Do you own a rental property that stands vacant for any period of time? Or does your investment property double as a personal holiday home?
Yes? Then this article is for you.
The ATO has warned that claims for deductions relating to rental properties for the Y.E. 2017 will be subject to close scrutiny.
Properties must be genuinely available for rent
The ATO’s beef here is with expenses claimed on holiday homes during non-deductible periods.
Non-deductible periods include times when owners make personal use of their properties, or when they’re not available for rent for some other reason.
At these times expenses such as interest, depreciation, repair costs, council rates, building insurance, electricity, gas and water are not deductible.
So if you only let a property out for part of the year, you can only claim deductions for expenses apportioned to those periods when it’s genuinely available for rent.
The key point to understand here is that it’s only OK to claim deductions for an empty rental property so long as you’re making every reasonable effort to let it out.
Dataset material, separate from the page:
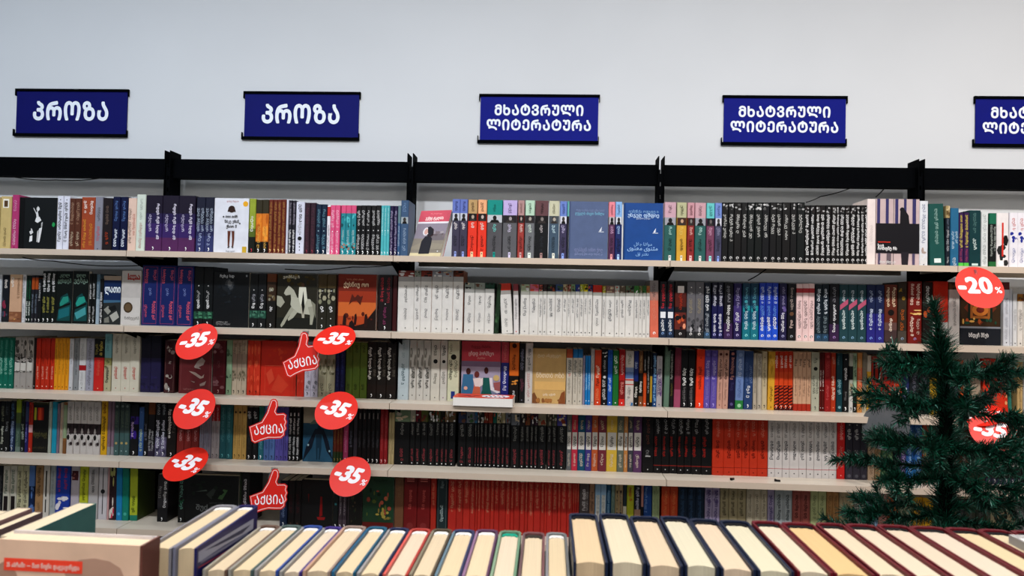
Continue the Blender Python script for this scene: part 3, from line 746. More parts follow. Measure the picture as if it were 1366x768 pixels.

It must also be in lettable condition.
Note: Even though you can’t claim these expenses as deductions against income tax, some can be added to the “cost base” of the property as something called “third element costs”. When the time comes to sell your property you can use this provision to help reduce your capital gain on the sale.
The burden of proof is on you
If you’re claiming for expenses relating to periods when your property was unlet, you have to provide clear evidence that it was genuinely available for rent.
Circumstances that would invalidate your claims for deductions include:
- Limited advertising – for example, where your advertisement has limited exposure to potential tenants.
- Properties that are not really lettable – – for example, because they’re inaccessible for some reason, in an undesirable location, or not in a fit state to be let.
- Where unreasonable conditions are placed on potential tenants e.g. excessive rent, requiring references for holiday lets, or simply refusing to let without good reason.
As such, it’s important to make a point of keeping as much evidence as possible about your efforts to advertise your property.
Evidence you should be gathering includes:
- Receipts for advertising, details of ad placements and copies of the advertisements themselves.
- Correspondence with letting agents and advertising outlets, such as confirmation notices.
- Photographs of any signage outside the property.
- Copies of enquiries from potential tenants.
Ideally, you should keep a log of all your advertising, enquiries and evidence of market rents which you can present to the ATO if challenged.
Discounted Lets Have Restrictions Too
Restrictions on expense claims don’t just apply to periods when your property is unlet.
If you let your property out at deeply discounted rents, any expenses you claim for that period cannot exceed the rent you charge.
This would apply to situations where you let your property out to friends or family at a nominal just rent to ‘cover expenses’.
If you really do want to cover your expenses during such periods, your nominal rent needs to reflect items such as building insurance, interest and depreciation.